"Kevin McCormally's Tax Tips"-How Best To Spin Spin Offs
Monday, March 31, 2008SUZANNE PRATT: If you haven't started work on your 2007 tax return, there's no time like the present. There are just about two weeks left until April 15, the Federal tax filing deadline. And we're here to help. In tonight's tax tips, our tax guru Kevin McCormally, editorial director of "Kiplinger's Personal Finance," explains how to handle share spin offs and investment settlements.
KEVIN MCCORMALLY, EDITORIAL DIR., KIPLINGER'S PERSONAL FINANCE: Tax time probably does more than misbehaving markets to make investors wish you just kept your cash in a mattress. Consider the viewer who wrote last week about a spin off that presented him with shares of Kraft Foods. How was he supposed to report it on his tax returns, as a gift, an inheritance? What? Of course, he doesn't have to report the shares at all, unless he sold them in 2007. And if he did sell, he has the mind-boggling task of figuring out his tax basis in the Kraft shares. That means splitting the basis of the original shares -- Altria, in this case -- between Altria and the spun off Kraft shares.
The proper division depends on the ratio of the price of both companies right after the spin off. In this case, about 76 percent of the basis stayed with Altria, 24 percent migrated to Kraft. Now, if you received shares in a spin off, look to the shareholder services offices for help on this thorny issue.

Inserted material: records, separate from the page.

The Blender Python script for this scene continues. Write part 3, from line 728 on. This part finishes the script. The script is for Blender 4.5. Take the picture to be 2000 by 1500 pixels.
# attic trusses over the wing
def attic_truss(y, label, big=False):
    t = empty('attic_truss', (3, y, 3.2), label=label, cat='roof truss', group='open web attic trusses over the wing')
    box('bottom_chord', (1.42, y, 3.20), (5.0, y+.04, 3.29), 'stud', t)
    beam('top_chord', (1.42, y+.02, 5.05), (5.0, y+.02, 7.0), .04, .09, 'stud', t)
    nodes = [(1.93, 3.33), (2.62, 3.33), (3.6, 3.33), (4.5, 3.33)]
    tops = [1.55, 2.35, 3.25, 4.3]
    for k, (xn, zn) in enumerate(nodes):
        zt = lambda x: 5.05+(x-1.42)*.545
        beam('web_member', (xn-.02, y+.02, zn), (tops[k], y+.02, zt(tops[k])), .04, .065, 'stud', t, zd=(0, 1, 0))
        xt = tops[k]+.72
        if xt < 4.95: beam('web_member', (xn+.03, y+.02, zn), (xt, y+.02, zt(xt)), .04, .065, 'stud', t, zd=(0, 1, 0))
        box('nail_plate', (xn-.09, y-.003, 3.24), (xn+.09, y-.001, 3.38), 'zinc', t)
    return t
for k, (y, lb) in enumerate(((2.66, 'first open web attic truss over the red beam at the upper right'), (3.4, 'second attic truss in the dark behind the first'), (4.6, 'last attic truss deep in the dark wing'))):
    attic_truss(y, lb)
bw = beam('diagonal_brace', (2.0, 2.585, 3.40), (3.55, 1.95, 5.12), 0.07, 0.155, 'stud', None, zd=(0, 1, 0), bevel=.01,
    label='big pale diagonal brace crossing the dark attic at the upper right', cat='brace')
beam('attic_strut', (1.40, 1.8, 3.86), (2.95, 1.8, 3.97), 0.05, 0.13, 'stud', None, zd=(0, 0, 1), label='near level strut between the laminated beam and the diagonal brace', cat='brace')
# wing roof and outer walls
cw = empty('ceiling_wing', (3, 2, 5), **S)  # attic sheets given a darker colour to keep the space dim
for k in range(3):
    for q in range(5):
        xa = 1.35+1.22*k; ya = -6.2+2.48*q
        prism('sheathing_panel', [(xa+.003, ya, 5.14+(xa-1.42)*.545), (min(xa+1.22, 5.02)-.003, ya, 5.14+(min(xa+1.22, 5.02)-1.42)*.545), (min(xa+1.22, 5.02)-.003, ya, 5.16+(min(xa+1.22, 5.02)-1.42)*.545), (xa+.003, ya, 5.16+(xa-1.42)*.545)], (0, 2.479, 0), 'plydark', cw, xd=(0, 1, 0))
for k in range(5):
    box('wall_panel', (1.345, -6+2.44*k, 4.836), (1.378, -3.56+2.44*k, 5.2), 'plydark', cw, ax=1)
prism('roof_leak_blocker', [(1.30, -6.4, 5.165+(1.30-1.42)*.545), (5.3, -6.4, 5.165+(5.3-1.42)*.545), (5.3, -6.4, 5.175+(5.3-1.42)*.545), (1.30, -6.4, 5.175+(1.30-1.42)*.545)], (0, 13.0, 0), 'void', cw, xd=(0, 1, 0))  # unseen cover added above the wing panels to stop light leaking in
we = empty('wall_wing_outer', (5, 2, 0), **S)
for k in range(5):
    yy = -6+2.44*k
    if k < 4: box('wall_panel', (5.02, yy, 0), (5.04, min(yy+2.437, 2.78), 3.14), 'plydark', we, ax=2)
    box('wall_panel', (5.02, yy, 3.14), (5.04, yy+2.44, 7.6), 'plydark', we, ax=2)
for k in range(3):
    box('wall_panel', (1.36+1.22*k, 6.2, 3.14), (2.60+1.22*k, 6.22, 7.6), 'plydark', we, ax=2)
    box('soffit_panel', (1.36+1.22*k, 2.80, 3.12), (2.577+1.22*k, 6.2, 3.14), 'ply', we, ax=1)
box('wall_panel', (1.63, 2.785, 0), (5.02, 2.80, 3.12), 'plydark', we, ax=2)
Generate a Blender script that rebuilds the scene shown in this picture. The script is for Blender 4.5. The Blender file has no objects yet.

And then there's the viewer who received a check last fall as the settlement of a security fraud lawsuit against Royal Ahold. Since he no longer owned the stock, he assumed he should report the money as other income and pay tax on it in his top bracket. But that would be a costly mistake. He should actually report the settlement as a capital gain and include a note with his return that it's a recovery related to a sale reported on an earlier return. If you get such a settlement while you still own a stock, you report nothing that year, but you're supposed to reduce your basis by the amount of the settlement.
Now, please remember I don't make the rules. I just try to explain them. I'm Kevin McCormally.